TASK DIRECTIONS: Check each line of the records for "this"; collect those that have it.
_ _ _ _ _ _ _
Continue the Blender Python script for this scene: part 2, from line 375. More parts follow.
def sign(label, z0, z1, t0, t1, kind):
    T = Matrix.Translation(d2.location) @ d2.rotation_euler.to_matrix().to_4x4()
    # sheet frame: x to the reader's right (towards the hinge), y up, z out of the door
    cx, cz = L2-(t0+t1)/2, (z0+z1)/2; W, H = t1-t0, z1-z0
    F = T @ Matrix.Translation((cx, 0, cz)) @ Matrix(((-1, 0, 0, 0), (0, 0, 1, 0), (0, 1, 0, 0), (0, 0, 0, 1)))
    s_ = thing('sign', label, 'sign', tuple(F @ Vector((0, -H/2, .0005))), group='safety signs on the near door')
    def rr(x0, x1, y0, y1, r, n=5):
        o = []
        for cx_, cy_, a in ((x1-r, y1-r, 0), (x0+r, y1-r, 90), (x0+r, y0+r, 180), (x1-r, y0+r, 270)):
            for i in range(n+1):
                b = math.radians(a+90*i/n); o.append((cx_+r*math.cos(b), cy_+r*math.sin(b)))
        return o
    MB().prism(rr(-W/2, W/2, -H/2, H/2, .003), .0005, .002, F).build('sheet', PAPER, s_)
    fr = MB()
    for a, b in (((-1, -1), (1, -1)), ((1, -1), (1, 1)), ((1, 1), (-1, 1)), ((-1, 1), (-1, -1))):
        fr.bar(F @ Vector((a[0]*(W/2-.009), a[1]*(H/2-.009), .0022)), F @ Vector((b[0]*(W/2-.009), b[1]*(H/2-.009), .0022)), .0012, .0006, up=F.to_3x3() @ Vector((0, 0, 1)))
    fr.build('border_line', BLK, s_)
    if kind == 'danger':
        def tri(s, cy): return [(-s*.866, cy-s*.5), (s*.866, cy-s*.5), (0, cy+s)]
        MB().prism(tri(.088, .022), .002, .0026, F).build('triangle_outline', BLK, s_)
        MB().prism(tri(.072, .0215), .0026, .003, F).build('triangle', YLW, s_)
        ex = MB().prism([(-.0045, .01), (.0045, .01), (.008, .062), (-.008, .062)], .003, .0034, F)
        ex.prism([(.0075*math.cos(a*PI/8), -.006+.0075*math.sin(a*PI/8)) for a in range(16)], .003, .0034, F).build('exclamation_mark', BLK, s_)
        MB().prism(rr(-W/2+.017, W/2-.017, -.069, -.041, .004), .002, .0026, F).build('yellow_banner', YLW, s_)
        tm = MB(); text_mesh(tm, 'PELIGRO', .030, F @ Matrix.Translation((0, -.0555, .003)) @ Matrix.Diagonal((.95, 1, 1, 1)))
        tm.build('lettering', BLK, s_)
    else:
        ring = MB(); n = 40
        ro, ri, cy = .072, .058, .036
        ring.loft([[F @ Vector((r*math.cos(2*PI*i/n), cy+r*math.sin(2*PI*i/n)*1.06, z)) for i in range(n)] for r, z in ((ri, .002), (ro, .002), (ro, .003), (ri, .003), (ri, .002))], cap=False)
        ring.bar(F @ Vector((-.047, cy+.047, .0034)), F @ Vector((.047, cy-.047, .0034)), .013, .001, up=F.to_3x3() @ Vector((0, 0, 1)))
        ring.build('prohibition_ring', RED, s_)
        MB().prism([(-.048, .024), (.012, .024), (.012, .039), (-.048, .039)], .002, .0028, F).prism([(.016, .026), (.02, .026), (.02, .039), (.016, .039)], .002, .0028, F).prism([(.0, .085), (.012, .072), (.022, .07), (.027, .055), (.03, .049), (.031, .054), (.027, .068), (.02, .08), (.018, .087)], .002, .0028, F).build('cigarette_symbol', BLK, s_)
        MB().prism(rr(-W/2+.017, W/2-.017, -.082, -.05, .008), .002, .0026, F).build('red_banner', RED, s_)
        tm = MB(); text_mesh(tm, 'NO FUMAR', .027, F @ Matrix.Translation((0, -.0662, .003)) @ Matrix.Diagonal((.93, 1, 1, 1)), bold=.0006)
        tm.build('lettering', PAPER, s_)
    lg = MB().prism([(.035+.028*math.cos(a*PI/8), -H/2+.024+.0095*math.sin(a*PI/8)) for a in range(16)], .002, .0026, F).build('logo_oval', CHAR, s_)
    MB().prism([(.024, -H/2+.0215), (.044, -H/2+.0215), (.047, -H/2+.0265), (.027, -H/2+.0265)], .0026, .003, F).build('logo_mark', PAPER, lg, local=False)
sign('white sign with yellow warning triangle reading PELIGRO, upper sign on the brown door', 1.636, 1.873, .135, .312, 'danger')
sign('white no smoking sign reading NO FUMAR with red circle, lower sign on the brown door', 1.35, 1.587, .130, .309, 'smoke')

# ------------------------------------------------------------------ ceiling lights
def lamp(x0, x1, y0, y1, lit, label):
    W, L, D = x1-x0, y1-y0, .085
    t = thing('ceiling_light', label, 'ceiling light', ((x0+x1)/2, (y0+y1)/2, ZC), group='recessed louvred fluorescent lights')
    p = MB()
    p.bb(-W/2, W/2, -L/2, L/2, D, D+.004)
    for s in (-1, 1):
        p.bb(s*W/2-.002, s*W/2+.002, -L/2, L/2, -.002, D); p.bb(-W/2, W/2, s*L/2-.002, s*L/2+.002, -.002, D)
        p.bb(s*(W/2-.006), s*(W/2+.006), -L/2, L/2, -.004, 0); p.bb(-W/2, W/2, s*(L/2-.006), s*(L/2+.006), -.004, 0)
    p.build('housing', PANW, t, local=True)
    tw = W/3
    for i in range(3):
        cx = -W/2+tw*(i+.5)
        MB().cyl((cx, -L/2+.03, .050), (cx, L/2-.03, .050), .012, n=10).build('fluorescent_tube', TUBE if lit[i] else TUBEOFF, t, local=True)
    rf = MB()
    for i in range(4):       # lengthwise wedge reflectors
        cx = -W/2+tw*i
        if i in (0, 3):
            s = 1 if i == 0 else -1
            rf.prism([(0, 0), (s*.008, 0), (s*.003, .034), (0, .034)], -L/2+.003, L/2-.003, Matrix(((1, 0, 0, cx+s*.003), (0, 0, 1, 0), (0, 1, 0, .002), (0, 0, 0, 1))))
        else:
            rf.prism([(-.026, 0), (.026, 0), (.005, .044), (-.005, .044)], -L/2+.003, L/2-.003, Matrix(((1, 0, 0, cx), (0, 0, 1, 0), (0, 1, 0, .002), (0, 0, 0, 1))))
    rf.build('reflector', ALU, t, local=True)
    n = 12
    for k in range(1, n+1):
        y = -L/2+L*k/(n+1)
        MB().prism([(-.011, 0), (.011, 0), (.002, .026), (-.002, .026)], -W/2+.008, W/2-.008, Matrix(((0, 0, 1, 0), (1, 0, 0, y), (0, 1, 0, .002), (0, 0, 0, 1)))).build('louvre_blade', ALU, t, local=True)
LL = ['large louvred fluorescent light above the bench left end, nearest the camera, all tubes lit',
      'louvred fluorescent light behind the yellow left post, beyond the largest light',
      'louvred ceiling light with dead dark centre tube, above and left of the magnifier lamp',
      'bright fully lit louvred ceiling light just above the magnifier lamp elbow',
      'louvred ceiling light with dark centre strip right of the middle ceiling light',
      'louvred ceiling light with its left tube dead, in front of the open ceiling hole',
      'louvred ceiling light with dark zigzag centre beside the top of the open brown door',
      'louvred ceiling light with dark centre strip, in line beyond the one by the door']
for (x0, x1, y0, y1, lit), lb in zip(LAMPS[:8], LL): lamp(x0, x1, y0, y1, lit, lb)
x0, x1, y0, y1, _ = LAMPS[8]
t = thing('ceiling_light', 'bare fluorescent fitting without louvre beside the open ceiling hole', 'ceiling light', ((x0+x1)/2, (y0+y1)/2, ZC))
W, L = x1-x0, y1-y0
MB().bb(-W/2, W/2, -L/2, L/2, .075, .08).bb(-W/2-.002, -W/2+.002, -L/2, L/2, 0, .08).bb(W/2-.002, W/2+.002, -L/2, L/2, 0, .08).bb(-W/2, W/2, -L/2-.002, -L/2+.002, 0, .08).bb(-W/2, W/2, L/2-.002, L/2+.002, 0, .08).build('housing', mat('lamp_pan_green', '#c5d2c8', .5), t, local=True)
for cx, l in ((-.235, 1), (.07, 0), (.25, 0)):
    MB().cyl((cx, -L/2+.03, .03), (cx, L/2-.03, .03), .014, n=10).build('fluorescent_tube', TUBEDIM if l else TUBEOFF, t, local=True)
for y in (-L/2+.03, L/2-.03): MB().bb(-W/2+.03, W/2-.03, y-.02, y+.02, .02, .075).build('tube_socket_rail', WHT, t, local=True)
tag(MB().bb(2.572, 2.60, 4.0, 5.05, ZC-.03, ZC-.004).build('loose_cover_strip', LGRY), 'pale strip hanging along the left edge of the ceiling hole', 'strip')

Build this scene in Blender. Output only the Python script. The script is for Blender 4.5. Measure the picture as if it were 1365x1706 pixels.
_ _ _ _ _ _ _
OUTPUT:
Continue the Blender Python script for this scene: part 2, from line 375. More parts follow.
Build this scene in Blender. Output only the Python script. The script is for Blender 4.5. Measure the picture as if it were 1365x1706 pixels.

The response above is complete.